Badgers edge Purdue to claim share of Big Ten title

Hepburn’s banked 3-pointer the difference
Steve Megargee
The Associated Press

Chucky Hepburn tried to keep a straight face as the freshman insisted he knew his game-winning 3-pointer was accurate as soon as he took the shot.

The laughter from his teammates told a different story.

Hepburn banked in a tiebreaking 3-pointer with 1.5 seconds left to give No. 10 Wisconsin a 70-67 victory over No. 8 Purdue on March 1 that clinched the Badgers a share of the Big Ten regular season title.

“I knew we were about to be Big Ten champs after I released it,” Hepburn said before breaking out a grin.

The Badgers have plenty of reason to smile.

Wisconsin (24-5, 15-4 Big Ten) has won five straight and now has at least a share of its 20th Big Ten regular-season title. A victory March 6 at home against Nebraska would give the Badgers their first outright conference title since 2015, when they went on to reach the championship game.

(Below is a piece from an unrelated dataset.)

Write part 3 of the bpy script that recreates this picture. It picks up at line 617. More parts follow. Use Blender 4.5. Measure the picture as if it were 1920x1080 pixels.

Throughout its surprising season, Wisconsin’s heard criticism that it’s been lucky because it has won so many close games. This time, even the Badgers themselves could laugh at Hepburn’s good fortune.

“I’m not going to lie,” Wisconsin guard Johnny Davis said during the wild postgame celebration. “That was some bull… when that went in.”

Each of Wisconsin’s last two baskets came on bank shots. Davis banked in a jumper from just inside the 3-point line to extend Wisconsin’s lead to 67-64 with 25 seconds left.

“In terms of what we did at the end of the game, I wouldn’t trade anything,” Purdue coach Matt Painter said. “I thought our defense on Johnny Davis when he banked it in was good. I thought our defense on Hepburn when he banked it in was good. You get beat by two good shots that are so far off they bank in, it’s bad luck right there.”

After Wisconsin’s Brad Davison missed the front end of a one-and-one opportunity, Purdue’s Jaden Ivey tied the game by sinking a 3-pointer with 8.9 seconds remaining. The Badgers worked the ball to Hepburn, who calmly fired the winning shot from in front of Wisconsin’s bench.

Hepburn celebrated by running toward the student section on the opposite end of the floor with his arms outstretched. The freshman guard finished the night with a career-high 17 points.

“He’s had a moxie and a calm to him all year,” Wisconsin coach Greg Gard said. “He plays beyond his age, so to speak. At that position, that’s difficult. It’s like being a freshman quarterback.”

As Purdue tried to set up a desperation 3-point attempt, Wisconsin’s Tyler Wahl intercepted Trevion Williams’ inbounds pass. Wahl threw the ball aloft as the horn sounded and Wisconsin’s students stormed the court. That student section had created a raucous environment all night long.

“It was so loud at one point my ears were literally ringing,” Davis said.

All season long, Wisconsin has figured out a way to make winning plays when a game’s on the line.

The Badgers have won each of the last 15 times they’ve played a game that was decided by six points or fewer. Wisconsin’s only loss in those types of games was a 63-58 home decision against No. 11 Providence on Nov. 15 when a lower-body injury prevented Davis from playing.

The Badgers also completed first regular season sweep of the Boilermakers (24-6, 13-6) since 2014, as the Badgers won 74-69 at Purdue on Jan. 3.

Wahl scored 19 points for Wisconsin, and Davis had 16 points and eight rebounds.